5. The Pottsville Curse

Hailing from a small town in the heart of Pennsylvania’s coal country, the Pottsville Maroons joined the Chicago Cardinals atop the NFL standings in 1925. Although there was no official championship game, Pottsville proved itself the league’s top team by defeating the Cardinals, 21-7, on the road in a December showdown.

With its season complete, the Maroons scheduled a game against a squad of Notre Dame all-stars in Philadelphia’s Shibe Park because its home field was too small to hold the expected crowd. Philadelphia, however, was the territory of the Frankford Yellow Jackets, who feared the conflicting game would diminish their gate. When the Maroons played the game in defiance of his orders, NFL commissioner Joseph Carr stripped Pottsville of its title. Chicago scheduled two hasty games, including one against a team with high schoolers recruited by the Cardinals, to finish the season with a slightly higher winning percentage.

The Bidwell family, which still owns the Cardinals, claimed the 1925 title after purchasing the team in 1933. The NFL has repeatedly voted against reconsideration of the 1925 championship, including as recently as 2003. Since winning the title in 1947 and moving to St. Louis and then Arizona, the Cardinals have experienced the longest championship drought among major American professional sports teams, and some believe it will endure until the NFL restores Pottsville’s title.

6. The Curse of Colonel Sanders

The Colonel Sanders statue was thrown into a river after the Hanshin Tigers won the pennant in 1985.

The Colonel Sanders statue was thrown into a river after the Hanshin Tigers won the pennant in 1985.

When the Hanshin Tigers captured the Central League pennant in 1985 for the first time in 21 years, fans of the Japanese baseball team who bore resemblances to Tigers players jumped into Osaka’s Dotonbori River to celebrate. Struggling to find a doppelganger for Hanshin’s bearded American slugger Randy Bass in the crowd, fans swiped a statue of Colonel Harland Sanders from a Kentucky Fried Chicken restaurant, dressed it in a Tigers uniform and plunged it into the river.

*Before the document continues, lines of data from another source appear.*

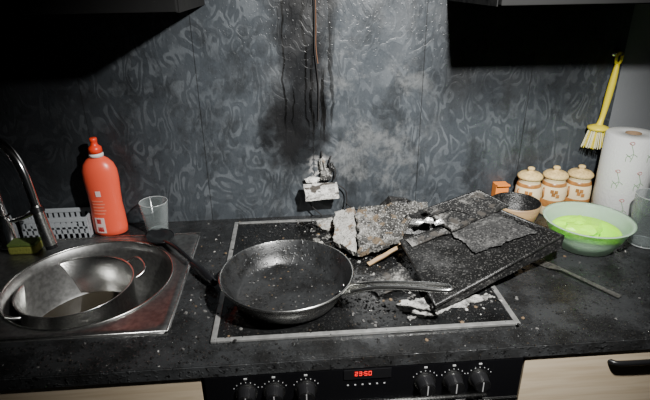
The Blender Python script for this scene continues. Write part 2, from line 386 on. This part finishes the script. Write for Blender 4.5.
rim2=tube('bowl_lip',[(scx+(sr+.002)*math.cos(a*math.pi/24),scy+(sr+.002)*math.sin(a*math.pi/24),Z-.001) for a in range(48)],.0022,M_steel,cyc=True)
group('stainless_sink',[s,dr,rim,rim2])
# pot standing in sink
pc=(-.535,-.272,Z-.166);R=.130;H=.137
pr=[(0,0),(R-.02,0),(R-.004,.008),(R,.03),(R,H-.004),(R+.005,H),(R+.004,H+.002),(R-.002,H-.002),(R-.003,.03),(R-.010,.008),(R-.03,.004),(0,.004)]
p=[lathe('pot_body',pr,pc,M_steel,64)]
for k,a in enumerate((math.radians(34),math.radians(214))):
    d=Vector((math.cos(a),math.sin(a),0));t=Vector((-d.y,d.x,0));c=Vector(pc)+Vector((0,0,H-.012))
    pts=[c+d*(R-.001)+t*.045,c+d*(R+.012)+t*.045+Vector((0,0,.003)),c+d*(R+.03)+t*.035+Vector((0,0,.012)),c+d*(R+.034)+Vector((0,0,.015)),c+d*(R+.03)-t*.035+Vector((0,0,.012)),c+d*(R+.012)-t*.045+Vector((0,0,.003)),c+d*(R-.001)-t*.045]
    p.append(tube('pot_handle_%d'%k,pts,.0045,M_steel))
p.append(lathe('murky_water',[(0,0),(.07,.0),(R-.004,0)],(pc[0],pc[1],pc[2]+.03),mat('murky_water',(.04,.034,.024),.08),48))
group('cooking_pot',p)
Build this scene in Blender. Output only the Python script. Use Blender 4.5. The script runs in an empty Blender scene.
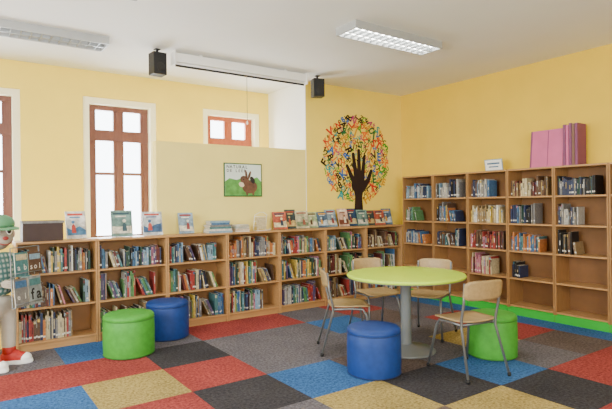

While the Tigers went on to win the Japan Series, ensuing years found Hanshin languishing at the bottom of the standings just like the fast-food icon on the bottom of the river. As freak injuries and bad drafts plagued the Tigers, legend grew that Colonel Sanders had hexed the team. To reverse the Curse of the Colonel, the statue was recovered from the muddy riverbed in 2009 and ceremonially cleansed at a nearby shrine. Despite the rescue, the Tigers have yet to win another title in the 12-team Nippon Professional Baseball League since the colonel’s dousing.

7. The Curse of Bobby Layne

Now synonymous with football futility, the Detroit Lions were an NFL power in the 1950s. Their fortunes flipped, however, after trading future Hall of Fame quarterback Bobby Layne to the Pittsburgh Steelers in 1958 after winning three titles in the six years. “When he found out he got traded, he might have been a little angry and he said something to the effect that the Lions won’t win a championship for 50 years,” Layne’s son, Alan, told the Detroit Free Press.

The trade of Detroit’s star quarterback coincided with the start of an epic championship drought. Since Layne’s departure, the Lions haven’t even appeared in an NFL Championship game or Super Bowl—let alone won one. In fact, they have won just a single playoff game. 

If Layne indeed cursed the Lions for a half-century, the hex has had even greater staying power. Rather than return to greatness in 2008, Detroit became the first NFL team to post an 0-16 record while the Steelers won the Super Bowl. Even the subsequent drafting of quarterback Matthew Stafford, who attended the same Texas high school as Layne and grew up on the same street, failed to reverse the fortunes for the Lions.